Hi! Are all of the \(-\left(x+y\right)^2\ \left(x-y\right)^2\) like equations that have only a square of like one of these (x-3) all only give the turning point? (instead of the x-intercepts because both of them give the same x intercept, like \(-\left(x-1\right)^2)\
If an equation gives me the two same x intercepts, does that mean that the turning point must lie on the x-axis?
I think I know what you're trying to ask, but I'll need you to clarify.
Are you essentially asking whether the graph of something of the form \(y=(x-a)^2(x-b)(x-c)\) will always have a turning point at \((a,0)\) and will always cut the \(x\)-axis at \((b,0)\) and \((c,0)\)?
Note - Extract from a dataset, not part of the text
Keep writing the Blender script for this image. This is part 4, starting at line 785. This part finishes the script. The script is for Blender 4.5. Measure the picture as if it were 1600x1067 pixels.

If so, the answer is
yes.
To answer your second question:
yes. If a polynomial \(P(x)\) has a double root at say \(x=k\), the graph of \(y=P(x)\) will have a turning point at \((k,0)\).
In fact, we can generalise this for roots of higher
multiplicity.
Suppose that for a polynomial \(P(x)\), \(\alpha\) is a root with
even multiplicity and \(\beta\) is a root with
odd multiplicity of at least 3.
That is, \(P(x)=(x-\alpha)^{2k}(x-\beta)^{2k+1}S(x)\), where \(k\in\mathbb{N}\) and \(S(x)\) is another polynomial.
Then, the graph of \(y=P(x)\) will have a turning point at \((\alpha,0)\), and a stationary point of inflection at \((\beta,0)\).
Clearly, as mentioned, \(y=P(x)\) will cut the \(x\)-axis at single roots.